◆ Direction ◆
Your task is to reproduce, verbatim and without pictures, the lines from the opening of the listing through the line containing "def vec(*a): return mathutils.Vector(a)".

--------------------

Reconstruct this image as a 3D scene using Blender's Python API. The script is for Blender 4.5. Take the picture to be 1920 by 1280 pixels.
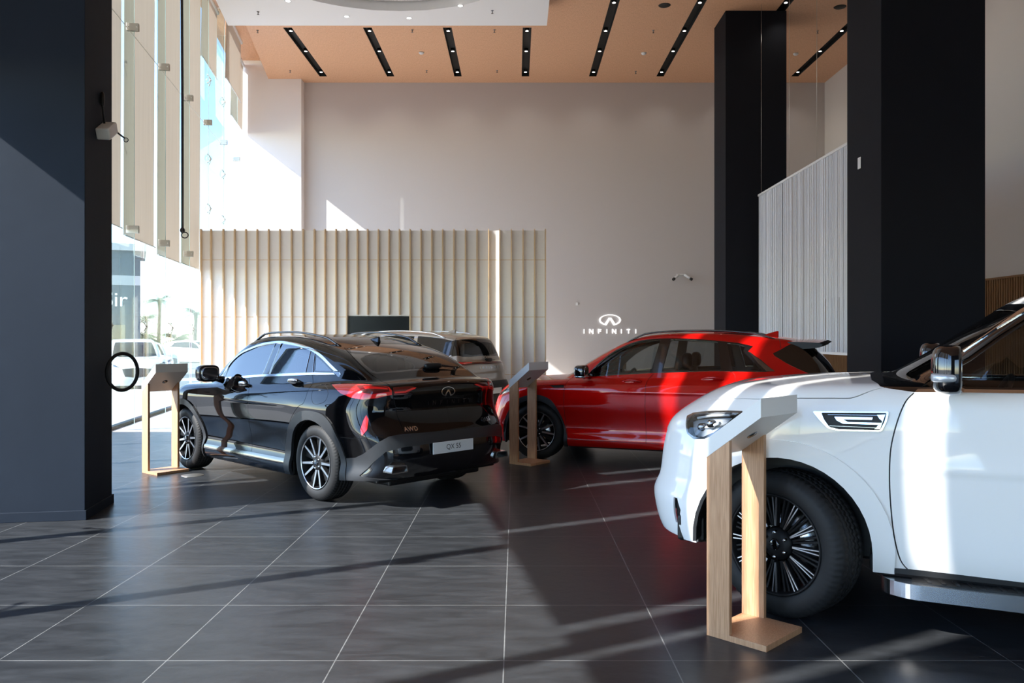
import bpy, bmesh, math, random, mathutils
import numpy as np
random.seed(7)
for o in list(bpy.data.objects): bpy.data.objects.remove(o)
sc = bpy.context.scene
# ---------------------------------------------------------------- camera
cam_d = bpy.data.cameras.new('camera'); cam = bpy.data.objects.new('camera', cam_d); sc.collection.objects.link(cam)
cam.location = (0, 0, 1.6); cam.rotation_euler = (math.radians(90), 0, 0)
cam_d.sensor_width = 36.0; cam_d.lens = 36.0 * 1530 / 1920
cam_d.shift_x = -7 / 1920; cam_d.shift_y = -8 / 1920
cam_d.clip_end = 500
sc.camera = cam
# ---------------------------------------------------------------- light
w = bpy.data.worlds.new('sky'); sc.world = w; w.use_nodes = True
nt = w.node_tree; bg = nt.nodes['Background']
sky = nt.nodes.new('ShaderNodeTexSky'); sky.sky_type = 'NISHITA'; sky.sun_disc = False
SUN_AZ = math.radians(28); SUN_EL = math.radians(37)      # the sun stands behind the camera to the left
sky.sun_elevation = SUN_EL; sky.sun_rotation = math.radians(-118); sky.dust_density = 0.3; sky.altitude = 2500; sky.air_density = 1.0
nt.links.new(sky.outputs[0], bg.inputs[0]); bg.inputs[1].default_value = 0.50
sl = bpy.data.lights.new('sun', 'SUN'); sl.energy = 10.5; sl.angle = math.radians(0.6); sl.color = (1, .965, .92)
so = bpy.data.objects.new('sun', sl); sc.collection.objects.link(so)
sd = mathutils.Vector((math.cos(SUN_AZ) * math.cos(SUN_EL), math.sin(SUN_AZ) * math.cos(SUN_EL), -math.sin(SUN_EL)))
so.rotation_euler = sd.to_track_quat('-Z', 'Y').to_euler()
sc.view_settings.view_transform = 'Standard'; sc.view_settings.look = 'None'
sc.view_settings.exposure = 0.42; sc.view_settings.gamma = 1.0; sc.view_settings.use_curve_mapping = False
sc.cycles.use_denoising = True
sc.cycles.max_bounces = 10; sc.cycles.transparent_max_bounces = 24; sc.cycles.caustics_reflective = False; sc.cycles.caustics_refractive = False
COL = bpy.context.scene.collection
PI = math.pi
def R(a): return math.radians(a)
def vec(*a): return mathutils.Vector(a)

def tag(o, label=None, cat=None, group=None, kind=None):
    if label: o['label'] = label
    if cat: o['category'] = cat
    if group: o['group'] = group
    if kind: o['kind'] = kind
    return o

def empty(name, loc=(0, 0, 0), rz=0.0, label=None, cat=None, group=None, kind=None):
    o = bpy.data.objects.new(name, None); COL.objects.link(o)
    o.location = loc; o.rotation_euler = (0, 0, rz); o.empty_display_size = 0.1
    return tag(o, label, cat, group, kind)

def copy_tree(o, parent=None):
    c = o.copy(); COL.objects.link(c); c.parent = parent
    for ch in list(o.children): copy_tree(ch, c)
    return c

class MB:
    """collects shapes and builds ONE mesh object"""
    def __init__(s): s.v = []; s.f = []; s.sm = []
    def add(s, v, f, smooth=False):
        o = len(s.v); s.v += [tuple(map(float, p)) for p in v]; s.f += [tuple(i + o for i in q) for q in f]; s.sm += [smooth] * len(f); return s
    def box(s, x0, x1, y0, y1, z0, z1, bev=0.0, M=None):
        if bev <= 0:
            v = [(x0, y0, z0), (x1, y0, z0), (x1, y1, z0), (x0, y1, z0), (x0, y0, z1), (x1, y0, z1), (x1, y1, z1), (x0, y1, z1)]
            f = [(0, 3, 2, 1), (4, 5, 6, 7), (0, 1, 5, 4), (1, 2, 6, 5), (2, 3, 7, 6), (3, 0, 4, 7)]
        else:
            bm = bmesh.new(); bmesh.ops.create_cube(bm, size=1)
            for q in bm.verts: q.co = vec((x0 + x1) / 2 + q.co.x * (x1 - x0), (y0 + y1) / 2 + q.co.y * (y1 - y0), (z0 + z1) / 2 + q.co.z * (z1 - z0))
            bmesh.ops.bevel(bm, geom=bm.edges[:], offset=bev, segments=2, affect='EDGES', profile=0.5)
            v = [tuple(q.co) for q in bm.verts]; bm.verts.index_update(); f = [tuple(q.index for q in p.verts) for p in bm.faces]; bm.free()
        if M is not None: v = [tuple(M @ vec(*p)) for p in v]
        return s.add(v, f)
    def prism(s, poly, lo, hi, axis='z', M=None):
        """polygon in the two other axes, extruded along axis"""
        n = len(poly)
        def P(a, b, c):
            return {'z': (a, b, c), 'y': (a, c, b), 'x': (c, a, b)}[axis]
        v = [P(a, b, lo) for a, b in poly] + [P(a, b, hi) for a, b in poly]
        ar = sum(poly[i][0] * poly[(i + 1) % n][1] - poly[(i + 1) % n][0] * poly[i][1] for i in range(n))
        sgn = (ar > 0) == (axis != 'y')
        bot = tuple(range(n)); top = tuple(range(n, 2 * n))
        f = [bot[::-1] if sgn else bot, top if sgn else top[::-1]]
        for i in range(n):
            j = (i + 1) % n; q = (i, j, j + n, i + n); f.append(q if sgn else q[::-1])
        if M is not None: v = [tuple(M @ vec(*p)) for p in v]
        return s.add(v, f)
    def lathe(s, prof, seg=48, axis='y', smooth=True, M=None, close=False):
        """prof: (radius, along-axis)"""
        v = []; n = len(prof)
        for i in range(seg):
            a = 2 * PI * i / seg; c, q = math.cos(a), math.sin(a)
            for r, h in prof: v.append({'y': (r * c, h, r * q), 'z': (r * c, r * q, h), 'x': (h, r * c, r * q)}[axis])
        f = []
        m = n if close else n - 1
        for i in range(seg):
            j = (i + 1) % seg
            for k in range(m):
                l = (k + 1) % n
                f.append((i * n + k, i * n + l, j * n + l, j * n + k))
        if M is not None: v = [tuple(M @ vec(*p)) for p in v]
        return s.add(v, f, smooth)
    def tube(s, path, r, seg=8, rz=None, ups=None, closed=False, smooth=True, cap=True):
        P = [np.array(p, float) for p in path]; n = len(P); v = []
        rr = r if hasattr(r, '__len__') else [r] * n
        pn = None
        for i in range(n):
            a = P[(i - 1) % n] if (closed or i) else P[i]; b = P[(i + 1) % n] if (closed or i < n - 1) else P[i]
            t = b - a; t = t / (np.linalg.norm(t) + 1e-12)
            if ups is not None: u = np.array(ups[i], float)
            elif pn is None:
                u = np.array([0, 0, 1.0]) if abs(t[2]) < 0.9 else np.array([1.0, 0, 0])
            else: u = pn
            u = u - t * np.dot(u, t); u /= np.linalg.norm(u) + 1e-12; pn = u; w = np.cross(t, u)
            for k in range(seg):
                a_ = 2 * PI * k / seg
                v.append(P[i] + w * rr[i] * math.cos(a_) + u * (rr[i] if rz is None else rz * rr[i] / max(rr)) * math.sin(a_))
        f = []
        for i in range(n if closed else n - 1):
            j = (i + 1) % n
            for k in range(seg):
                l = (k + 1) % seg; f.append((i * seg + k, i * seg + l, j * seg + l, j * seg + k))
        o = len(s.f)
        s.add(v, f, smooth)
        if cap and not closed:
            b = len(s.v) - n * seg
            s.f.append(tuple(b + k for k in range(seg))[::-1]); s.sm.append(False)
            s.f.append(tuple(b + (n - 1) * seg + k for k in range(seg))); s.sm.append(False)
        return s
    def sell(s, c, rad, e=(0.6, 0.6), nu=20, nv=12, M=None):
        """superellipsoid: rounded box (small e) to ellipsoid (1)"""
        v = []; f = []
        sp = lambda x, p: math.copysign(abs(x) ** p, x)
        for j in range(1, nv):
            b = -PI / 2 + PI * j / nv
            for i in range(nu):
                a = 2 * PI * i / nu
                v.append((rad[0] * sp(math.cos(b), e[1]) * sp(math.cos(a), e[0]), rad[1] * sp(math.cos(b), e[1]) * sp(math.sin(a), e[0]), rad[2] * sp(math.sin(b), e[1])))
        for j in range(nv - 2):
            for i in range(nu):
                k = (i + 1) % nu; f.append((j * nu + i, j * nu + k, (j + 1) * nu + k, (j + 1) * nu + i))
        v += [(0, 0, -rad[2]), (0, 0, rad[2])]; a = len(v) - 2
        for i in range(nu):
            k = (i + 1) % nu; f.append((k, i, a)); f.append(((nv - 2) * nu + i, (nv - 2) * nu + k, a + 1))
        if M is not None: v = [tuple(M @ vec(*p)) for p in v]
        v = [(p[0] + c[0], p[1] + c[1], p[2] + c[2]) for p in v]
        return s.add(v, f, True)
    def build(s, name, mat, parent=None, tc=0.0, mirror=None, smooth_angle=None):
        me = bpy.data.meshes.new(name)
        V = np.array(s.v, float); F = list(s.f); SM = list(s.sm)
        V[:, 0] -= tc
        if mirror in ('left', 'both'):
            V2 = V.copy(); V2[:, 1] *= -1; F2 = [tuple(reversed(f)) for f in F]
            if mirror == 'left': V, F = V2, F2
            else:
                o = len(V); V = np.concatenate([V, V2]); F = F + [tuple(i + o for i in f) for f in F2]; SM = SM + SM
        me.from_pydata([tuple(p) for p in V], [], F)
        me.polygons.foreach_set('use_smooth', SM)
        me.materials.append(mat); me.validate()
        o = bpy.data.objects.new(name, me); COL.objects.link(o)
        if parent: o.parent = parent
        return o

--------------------

◆ Task output ◆
Reconstruct this image as a 3D scene using Blender's Python API. The script is for Blender 4.5. Take the picture to be 1920 by 1280 pixels.
import bpy, bmesh, math, random, mathutils
import numpy as np
random.seed(7)
for o in list(bpy.data.objects): bpy.data.objects.remove(o)
sc = bpy.context.scene
# ---------------------------------------------------------------- camera
cam_d = bpy.data.cameras.new('camera'); cam = bpy.data.objects.new('camera', cam_d); sc.collection.objects.link(cam)
cam.location = (0, 0, 1.6); cam.rotation_euler = (math.radians(90), 0, 0)
cam_d.sensor_width = 36.0; cam_d.lens = 36.0 * 1530 / 1920
cam_d.shift_x = -7 / 1920; cam_d.shift_y = -8 / 1920
cam_d.clip_end = 500
sc.camera = cam
# ---------------------------------------------------------------- light
w = bpy.data.worlds.new('sky'); sc.world = w; w.use_nodes = True
nt = w.node_tree; bg = nt.nodes['Background']
sky = nt.nodes.new('ShaderNodeTexSky'); sky.sky_type = 'NISHITA'; sky.sun_disc = False
SUN_AZ = math.radians(28); SUN_EL = math.radians(37)      # the sun stands behind the camera to the left
sky.sun_elevation = SUN_EL; sky.sun_rotation = math.radians(-118); sky.dust_density = 0.3; sky.altitude = 2500; sky.air_density = 1.0
nt.links.new(sky.outputs[0], bg.inputs[0]); bg.inputs[1].default_value = 0.50
sl = bpy.data.lights.new('sun', 'SUN'); sl.energy = 10.5; sl.angle = math.radians(0.6); sl.color = (1, .965, .92)
so = bpy.data.objects.new('sun', sl); sc.collection.objects.link(so)
sd = mathutils.Vector((math.cos(SUN_AZ) * math.cos(SUN_EL), math.sin(SUN_AZ) * math.cos(SUN_EL), -math.sin(SUN_EL)))
so.rotation_euler = sd.to_track_quat('-Z', 'Y').to_euler()
sc.view_settings.view_transform = 'Standard'; sc.view_settings.look = 'None'
sc.view_settings.exposure = 0.42; sc.view_settings.gamma = 1.0; sc.view_settings.use_curve_mapping = False
sc.cycles.use_denoising = True
sc.cycles.max_bounces = 10; sc.cycles.transparent_max_bounces = 24; sc.cycles.caustics_reflective = False; sc.cycles.caustics_refractive = False
COL = bpy.context.scene.collection
PI = math.pi
def R(a): return math.radians(a)
def vec(*a): return mathutils.Vector(a)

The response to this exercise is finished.